JOB: Retype, exactly as they stand, the lines from the start of the data to the line that contains "T.put(bg.inputs['Color'], T.mix(cl, base, (6.0, 5.95, 5.9, 1)))", both ends included. Leave the pictures out.

*** DATA LISTING ***

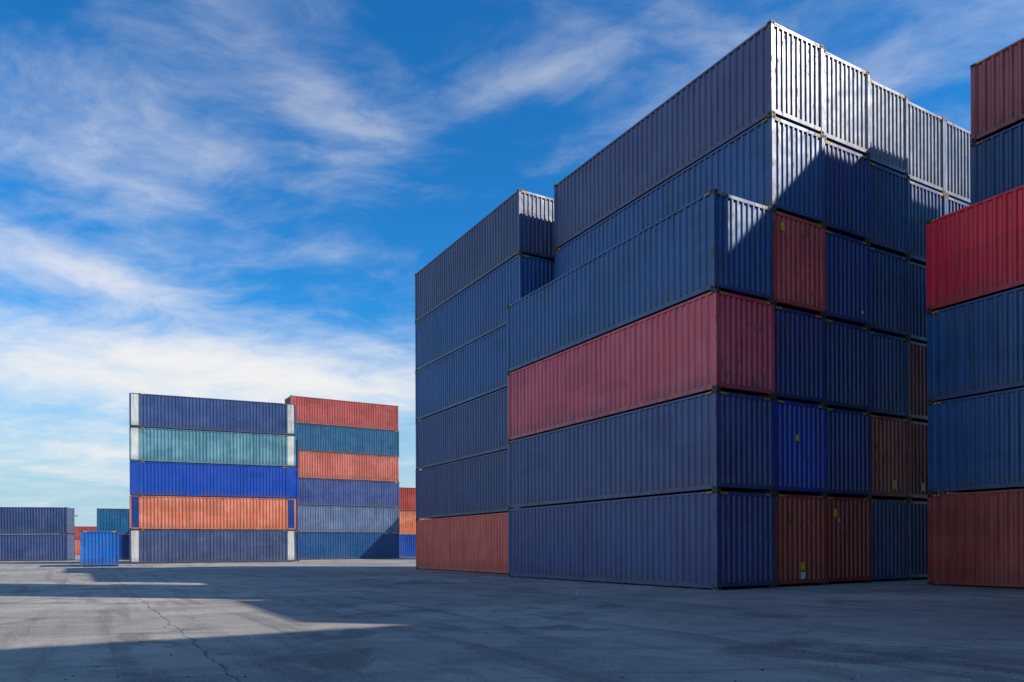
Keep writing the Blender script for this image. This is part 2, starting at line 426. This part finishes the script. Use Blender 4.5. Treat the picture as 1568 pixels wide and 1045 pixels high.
cb = T.n.new('ShaderNodeCombineXYZ'); T.put(cb.inputs[0], T.math('DIVIDE', X, zc)); T.put(cb.inputs[1], T.math('DIVIDE', Y, zc))
Pp = cb.outputs[0]
warp = T.vadd(T.vadd(T.noise(Pp, 1.9, 3, 0.5, col=True), (0.5, 0.5, 0.5), 'SUBTRACT'), (0.36, 0.36, 0), 'MULTIPLY')
Pw = T.vadd(Pp, warp)
n1 = T.noise(T.mapping(Pw, rot=(0, 0, math.radians(35)), scale=(1.4, 2.0, 1)), 2.6, 7, 0.60)
n2 = T.noise(T.mapping(Pw, rot=(0, 0, math.radians(-20)), scale=(1, 1.3, 1)), 1.5, 3, 0.5)
dens = T.math('ADD', T.math('MULTIPLY', n1, 0.75), T.math('MULTIPLY', n2, 0.45))
blobs = [(-20.6, 12.0, 19, 2.9, 0.0, 0.54), (-29, 17.5, 9, 1.4, -0.15, 0.18), (-13.8, 30, 7, 2.0, -0.4, 0.17),
         (-28.7, 27, 10, 6, 0, 0.09), (-22.7, 22.5, 9, 4, 0, 0.07), (0.8, 31.4, 8, 1.6, 0.3, 0.14),
         (17.6, 33.5, 7, 2.4, 0.2, 0.12), (30, 30, 6, 3, 0, 0.12), (-26, 6, 18, 2.4, 0, 0.22),
         (-4, 24, 8, 4, 0.2, -0.10), (-33, 33, 5, 3, 0, -0.12), (10, 22, 12, 6, 0, -0.10),
         (-95, 22, 42, 22, 0, 0.34)]  # last entry: cloud bank out of view, added as neutral fill from the left
for a, e, sa, s_e, k, wt in blobs:
    da = T.math('SUBTRACT', az, a); de = T.math('SUBTRACT', T.math('SUBTRACT', el, e), T.math('MULTIPLY', da, k))
    qq = T.math('ADD', T.math('POWER', T.math('ABSOLUTE', T.math('DIVIDE', da, sa)), 2.0), T.math('POWER', T.math('ABSOLUTE', T.math('DIVIDE', de, s_e)), 2.0))
    gsn = T.math('EXPONENT', T.math('MULTIPLY', qq, -1.0))
    dens = T.math('MULTIPLY_ADD', gsn, wt, dens)
cl = T.math('MULTIPLY', T.ss(dens, 0.52, 1.20), 0.97)
hs = T.n.new('ShaderNodeHueSaturation'); T.put(hs.inputs['Color'], sky.outputs[0]); hs.inputs['Saturation'].default_value = 1.25
base = T.mix(1.0, hs.outputs[0], (0.24, 0.90, 1.18, 1), 'MULTIPLY')
base = T.mix(T.ss(el, 17.0, 2.0, 0.0, 0.92), base, (3.0, 4.15, 4.85, 1))
T.put(bg.inputs['Color'], T.mix(cl, base, (6.0, 5.95, 5.9, 1)))
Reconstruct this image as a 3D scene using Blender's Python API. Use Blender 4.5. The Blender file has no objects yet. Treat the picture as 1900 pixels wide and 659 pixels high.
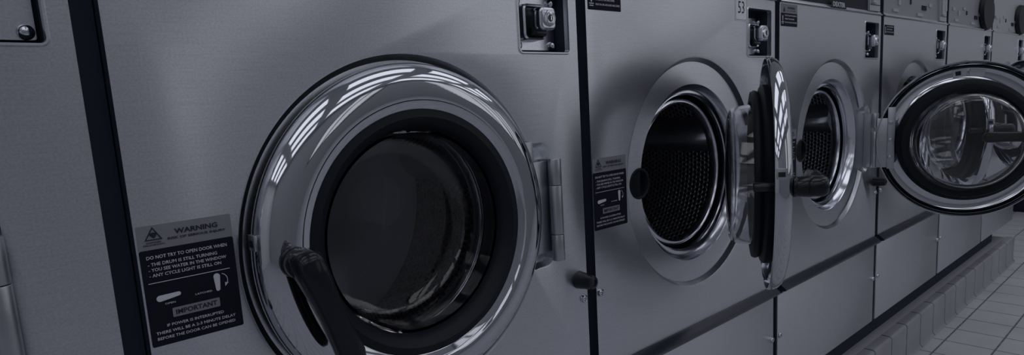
import bpy, bmesh, math, random
from mathutils import Vector, Matrix
random.seed(4)
PI = math.pi
C = bpy.context.scene.collection
PITCH = 0.70          # spacing of the machines along the row
PBASE = 0.128         # top of the tiled kerb the machines stand on
CX, CZ = 0.347, 0.81  # centre of the door in a machine
HX, HY = 0.600, -0.02 # hinge axis in a machine

# ------------------------------------------------------------------ materials
def nmat(name):
    m = bpy.data.materials.new(name); m.use_nodes = True
    nt = m.node_tree
    return m, nt, nt.nodes['Principled BSDF']
def simple(name, col, rough=.5, metal=0., spec=.5, bump=0., bscale=300., coat=0.):
    m, nt, b = nmat(name)
    b.inputs['Base Color'].default_value = (*col, 1)
    b.inputs['Roughness'].default_value = rough
    b.inputs['Metallic'].default_value = metal
    b.inputs['Specular IOR Level'].default_value = spec
    b.inputs['Coat Weight'].default_value = coat
    n = nt.nodes.new('ShaderNodeTexNoise'); n.inputs['Scale'].default_value = bscale
    tc = nt.nodes.new('ShaderNodeTexCoord'); nt.links.new(tc.outputs['Object'], n.inputs['Vector'])
    if bump:
        bp = nt.nodes.new('ShaderNodeBump'); bp.inputs['Strength'].default_value = bump
        bp.inputs['Distance'].default_value = .001
        nt.links.new(n.outputs['Fac'], bp.inputs['Height']); nt.links.new(bp.outputs['Normal'], b.inputs['Normal'])
    return m
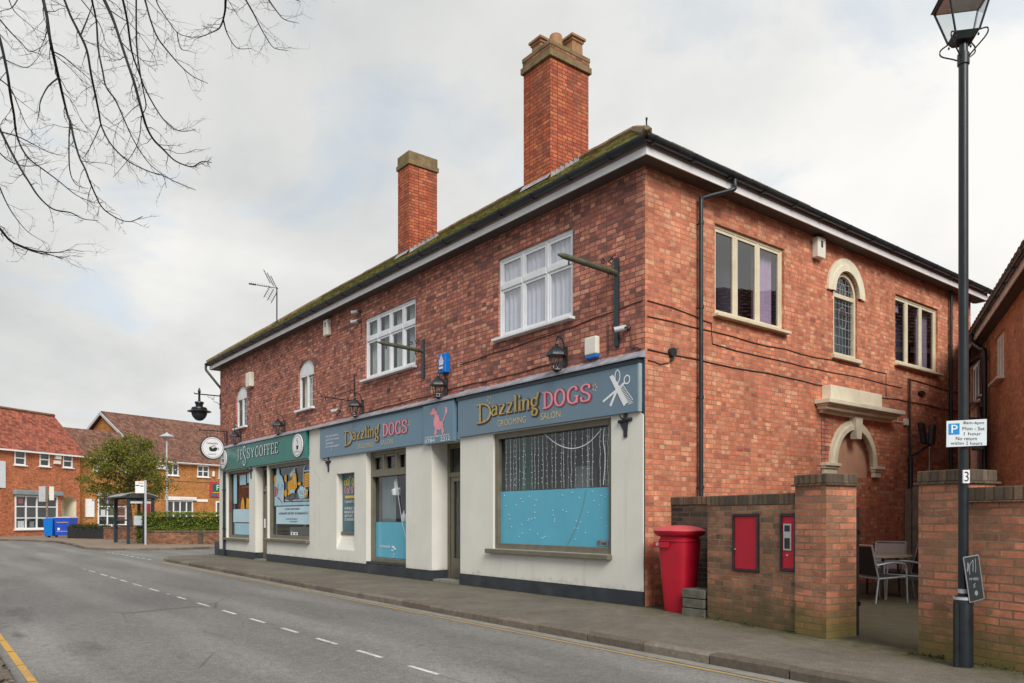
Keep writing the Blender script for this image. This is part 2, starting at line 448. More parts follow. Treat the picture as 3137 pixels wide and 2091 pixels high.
def asphalt():
    q = N('asphalt')
    p = q.pos()
    fine = q.noise(p, 95, 3, 0.8)
    med = q.noise(p, 9, 6, 0.65)
    big = q.noise(q.mapv(p, (0.25, 1.0, 1)), 0.75, 5, 0.6)
    c = q.ramp(fine, [(0.28, (0.092, 0.089, 0.084)), (0.5, (0.211, 0.205, 0.197)), (0.75, (0.356, 0.346, 0.329))])
    c = q.mix(c, q.ramp(q.noise(p, 34, 2, 0.9), [(0.3, 0.80), (0.7, 1.2)]), 1.0, 'MULTIPLY')
    c = q.mix(c, q.ramp(med, [(0.25, 0.78), (0.75, 1.18)]), 1.0, 'MULTIPLY')
    c = q.mix(c, q.ramp(big, [(0.30, 0.76), (0.68, 1.16)]), 1.0, 'MULTIPLY')
    # dark damp patches in the near lane and along the gutters
    for (x, y, rx, ry, a) in ((-6.0, -7.75, 1.5, 0.32, 0.75), (-3.4, -8.0, 0.5, 0.10, 0.8), (-1.75, -7.45, 0.75, 0.30, 0.55), (-2.0, -6.0, 0.7, 0.12, 0.35), (-13.4, -7.2, 2.2, 0.5, 0.45), (-9.0, -7.9, 2.5, 0.35, 0.4), (0.2, -8.0, 0.9, 0.25, 0.45), (-24.0, -5.6, 4.0, 0.25, 0.3)):
        v = q.mapv(p, (1 / rx, 1 / ry, 0), (-x / rx, -y / ry, 0))
        ln = q.n('ShaderNodeVectorMath', operation='LENGTH')
        q.l(v, ln.inputs[0])
        d = q.math('ADD', ln.outputs['Value'], q.math('MULTIPLY', q.noise(q.mapv(p, (0.6, 2.2, 1), (x, y, 0)), 2.2, 7, 0.75), 2.6))
        f = q.ramp(q.math('MULTIPLY', d, 0.4), [(0.40, a), (0.92, 0.0)])
        c = q.mix(c, (0.042, 0.040, 0.034), f)
    sy = q.n('ShaderNodeSeparateXYZ')
    q.l(p, sy.inputs[0])
    wob_ = q.math('MULTIPLY', q.noise(q.mapv(p, (0.12, 0.4, 1)), 1.0, 3, 0.5), 1.2)
    tr = q.math('SINE', q.math('MULTIPLY', q.math('ADD', sy.outputs[1], wob_), 4.1))
    c = q.mix(c, q.ramp(tr, [(0.0, 0.90), (1.0, 1.08)]), 1.0, 'MULTIPLY')
    c = q.mix(c, (0.06, 0.057, 0.052), q.ramp(q.noise(p, 4.2, 3, 0.5), [(0.70, 0.0), (0.76, 0.45)]))
    # fine cracks
    vo = q.n('ShaderNodeTexVoronoi', feature='DISTANCE_TO_EDGE')
    vo.inputs['Scale'].default_value = 0.55
    q.l(q.mapv(p, (0.6, 1.4, 1)), vo.inputs['Vector'])
    cr = q.math('MULTIPLY', q.ramp(vo.outputs['Distance'], [(0.0, 1.0), (0.012, 0.0)]), q.ramp(q.noise(p, 0.5, 3, 0.5), [(0.52, 0.0), (0.62, 0.55)]))
    c = q.mix(c, (0.05, 0.048, 0.045), cr)
    q.bump(fine, 0.35, 0.006)
    return q.base(c, q.ramp(big, [(0.3, 0.7), (0.7, 0.92)]), 0.35)


M['asphalt'] = asphalt()


def paving():
    q = N('pavement_tarmac')
    p = q.pos()
    fine = q.noise(p, 70, 3, 0.8)
    c = q.ramp(fine, [(0.28, (0.08, 0.071, 0.058)), (0.5, (0.172, 0.153, 0.127)), (0.78, (0.285, 0.255, 0.212))])
    c = q.mix(c, q.ramp(q.noise(p, 30, 2, 0.9), [(0.3, 0.78), (0.7, 1.22)]), 1.0, 'MULTIPLY')
    c = q.mix(c, q.ramp(q.noise(p, 0.8, 6, 0.65), [(0.3, 0.72), (0.7, 1.22)]), 1.0, 'MULTIPLY')
    c = q.mix(c, q.ramp(q.noise(p, 6, 6, 0.65), [(0.3, 0.82), (0.7, 1.15)]), 1.0, 'MULTIPLY')
    sp = q.n('ShaderNodeSeparateXYZ')
    q.l(p, sp.inputs[0])
    # moss growing out of the joint at the foot of the walls (ragged, patchy)
    wl_ = q.math('ADD', sp.outputs[1], q.math('MULTIPLY', q.math('MAXIMUM', q.math('SUBTRACT', sp.outputs[0], 1.0), 0.0), 0.21))
    ed = q.math('ADD', q.math('ADD', wl_, 0.32), q.math('MULTIPLY', q.noise(p, 3.5, 7, 0.7), 1.1))
    ms = q.ramp(ed, [(0.0, 0.0), (0.55, 1.0)])
    ms = q.math('MULTIPLY', ms, q.ramp(sp.outputs[0], [(0.0, 0.35), (0.5, 1.0)]))
    ms = q.math('MULTIPLY', ms, q.ramp(q.noise(p, 5, 6, 0.7), [(0.36, 0.1), (0.62, 1.0)]))
    c = q.mix(c, (0.085, 0.085, 0.024), q.math('MULTIPLY', ms, 0.9))
    jt = q.math('ADD', wl_, q.math('MULTIPLY', q.noise(p, 9, 6, 0.75), 0.22))
    c = q.mix(c, (0.045, 0.043, 0.028), q.math('MULTIPLY', q.ramp(q.math('ADD', jt, 0.5), [(0.47, 0.0), (0.60, 0.75)]), q.ramp(sp.outputs[1], [(-0.9, 1.0), (0.4, 1.0)])))
    q.bump(fine, 0.4, 0.006)
    return q.base(c, 0.9, 0.25)


M['paving'] = paving()
M['paving_far'] = plain('pinkish_paving', (0.26, 0.20, 0.155), 0.9, 0.25, 2.0, 0.2, bump=0.1)
def kerbmat():
    q = N('kerb_stone')
    p = q.pos()
    r = q.n('ShaderNodeNewGeometry').outputs['Random Per Island']
    c = q.ramp(r, [(0.0, (0.125, 0.105, 0.086)), (0.5, (0.18, 0.15, 0.122)), (1.0, (0.24, 0.205, 0.168))])
    c = q.mix(c, q.ramp(q.noise(p, 18, 6, 0.7), [(0.25, 0.65), (0.75, 1.25)]), 1.0, 'MULTIPLY')
    c = q.mix(c, (0.06, 0.052, 0.04), q.ramp(q.noise(p, 3.5, 7, 0.7), [(0.5, 0.0), (0.75, 0.7)]))
    q.bump(q.noise(p, 45, 5, 0.7), 0.4, 0.008)
    return q.base(c, 0.88, 0.25)


M['kerb'] = kerbmat()
M['kerb_joint'] = plain('kerb_joint', (0.05, 0.045, 0.04), 0.9, 0.3, 8)


def worn(name, col, thr=0.45):
    q = N(name)
    p = q.pos()
    f = q.math('ADD', q.noise(p, 22, 6, 0.75), q.math('MULTIPLY', q.noise(p, 1.4, 4, 0.6), 0.5))
    m = q.ramp(f, [(thr + 0.05, 1.0), (thr + 0.35, 0.0)])
    return q.base(q.mix((0.19, 0.185, 0.175), col, m), 0.8, 0.3)


M['line_white'] = worn('worn_white_paint', (0.72, 0.72, 0.70), 0.62)
M['line_yellow'] = worn('worn_yellow_paint', (0.50, 0.33, 0.11), 0.60)
M['line_yellow2'] = worn('yellow_paint', (0.62, 0.36, 0.08), 0.66)
M['gutter_stone'] = plain('channel_strip', (0.25, 0.24, 0.215), 0.85, 0.2, 6)
M['earth'] = plain('ground_earth', (0.12, 0.115, 0.09), 0.95, 0.3, 1.0)


def leafmat(name, stops, rough=0.75):
    q = N(name)
    r = q.n('ShaderNodeNewGeometry').outputs['Random Per Island']
    c = q.ramp(r, stops)
    m = q.base(c, rough, 0.25)
    tl = q.n('ShaderNodeBsdfTranslucent')
    q.set(tl.inputs[0], c)
    ms = q.n('ShaderNodeMixShader')
    ms.inputs[0].default_value = 0.3
    q.l(q.b.outputs[0], ms.inputs[1])
    q.l(tl.outputs[0], ms.inputs[2])
    q.l(ms.outputs[0], q.out.inputs[0])
    return m


M['leaf_olive'] = leafmat('olive_leaves', [(0.0, (0.075, 0.095, 0.02)), (0.5, (0.15, 0.175, 0.035)), (0.88, (0.25, 0.235, 0.04)), (1.0, (0.36, 0.26, 0.04))])
M['leaf_hedge'] = leafmat('hedge_leaves', [(0.0, (0.05, 0.085, 0.012)), (0.5, (0.14, 0.21, 0.025)), (0.85, (0.25, 0.31, 0.04)), (1.0, (0.36, 0.38, 0.05))])
M['leaf_dark'] = leafmat('planter_leaves', [(0.0, (0.03, 0.045, 0.015)), (0.6, (0.06, 0.08, 0.02)), (1.0, (0.13, 0.12, 0.03))])
M['leaf_brown'] = leafmat('fallen_leaves', [(0.0, (0.05, 0.035, 0.02)), (0.6, (0.12, 0.08, 0.035)), (1.0, (0.22, 0.15, 0.06))])


def roofmat():
    q = N('mossy_roof_tiles')
    p = q.pos()
    r = q.n('ShaderNodeNewGeometry').outputs['Random Per Island']
    c = q.ramp(r, [(0.0, (0.10, 0.085, 0.055)), (0.5, (0.16, 0.13, 0.085)), (1.0, (0.24, 0.20, 0.12))])
    sp = q.n('ShaderNodeSeparateXYZ')
    q.l(p, sp.inputs[0])
    amt = q.ramp(q.math('ADD', q.math('MULTIPLY', sp.outputs[0], -0.045), q.math('MULTIPLY', q.noise(p, 4.5, 7, 0.75), 1.25)), [(0.35, 0.15), (0.85, 0.9)])
    moss = q.ramp(q.noise(p, 14, 5, 0.7), [(0.3, (0.075, 0.075, 0.015)), (0.7, (0.23, 0.21, 0.035))])
    c = q.mix(c, moss, amt)
    c = q.mix(c, q.ramp(r, [(0.0, 0.55), (0.5, 0.95), (1.0, 1.45)]), 0.9, 'MULTIPLY')
    c = q.mix(c, q.ramp(q.noise(p, 7, 5, 0.7), [(0.35, 0.6), (0.65, 1.25)]), 0.9, 'MULTIPLY')
    q.bump(q.noise(p, 40, 5, 0.7), 0.5, 0.01)
    return q.base(c, 0.95, 0.2)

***

COMPLETE OUTPUT:
Keep writing the Blender script for this image. This is part 2, starting at line 426. This part finishes the script. Use Blender 4.5. Treat the picture as 1568 pixels wide and 1045 pixels high.
cb = T.n.new('ShaderNodeCombineXYZ'); T.put(cb.inputs[0], T.math('DIVIDE', X, zc)); T.put(cb.inputs[1], T.math('DIVIDE', Y, zc))
Pp = cb.outputs[0]
warp = T.vadd(T.vadd(T.noise(Pp, 1.9, 3, 0.5, col=True), (0.5, 0.5, 0.5), 'SUBTRACT'), (0.36, 0.36, 0), 'MULTIPLY')
Pw = T.vadd(Pp, warp)
n1 = T.noise(T.mapping(Pw, rot=(0, 0, math.radians(35)), scale=(1.4, 2.0, 1)), 2.6, 7, 0.60)
n2 = T.noise(T.mapping(Pw, rot=(0, 0, math.radians(-20)), scale=(1, 1.3, 1)), 1.5, 3, 0.5)
dens = T.math('ADD', T.math('MULTIPLY', n1, 0.75), T.math('MULTIPLY', n2, 0.45))
blobs = [(-20.6, 12.0, 19, 2.9, 0.0, 0.54), (-29, 17.5, 9, 1.4, -0.15, 0.18), (-13.8, 30, 7, 2.0, -0.4, 0.17),
         (-28.7, 27, 10, 6, 0, 0.09), (-22.7, 22.5, 9, 4, 0, 0.07), (0.8, 31.4, 8, 1.6, 0.3, 0.14),
         (17.6, 33.5, 7, 2.4, 0.2, 0.12), (30, 30, 6, 3, 0, 0.12), (-26, 6, 18, 2.4, 0, 0.22),
         (-4, 24, 8, 4, 0.2, -0.10), (-33, 33, 5, 3, 0, -0.12), (10, 22, 12, 6, 0, -0.10),
         (-95, 22, 42, 22, 0, 0.34)]  # last entry: cloud bank out of view, added as neutral fill from the left
for a, e, sa, s_e, k, wt in blobs:
    da = T.math('SUBTRACT', az, a); de = T.math('SUBTRACT', T.math('SUBTRACT', el, e), T.math('MULTIPLY', da, k))
    qq = T.math('ADD', T.math('POWER', T.math('ABSOLUTE', T.math('DIVIDE', da, sa)), 2.0), T.math('POWER', T.math('ABSOLUTE', T.math('DIVIDE', de, s_e)), 2.0))
    gsn = T.math('EXPONENT', T.math('MULTIPLY', qq, -1.0))
    dens = T.math('MULTIPLY_ADD', gsn, wt, dens)
cl = T.math('MULTIPLY', T.ss(dens, 0.52, 1.20), 0.97)
hs = T.n.new('ShaderNodeHueSaturation'); T.put(hs.inputs['Color'], sky.outputs[0]); hs.inputs['Saturation'].default_value = 1.25
base = T.mix(1.0, hs.outputs[0], (0.24, 0.90, 1.18, 1), 'MULTIPLY')
base = T.mix(T.ss(el, 17.0, 2.0, 0.0, 0.92), base, (3.0, 4.15, 4.85, 1))
T.put(bg.inputs['Color'], T.mix(cl, base, (6.0, 5.95, 5.9, 1)))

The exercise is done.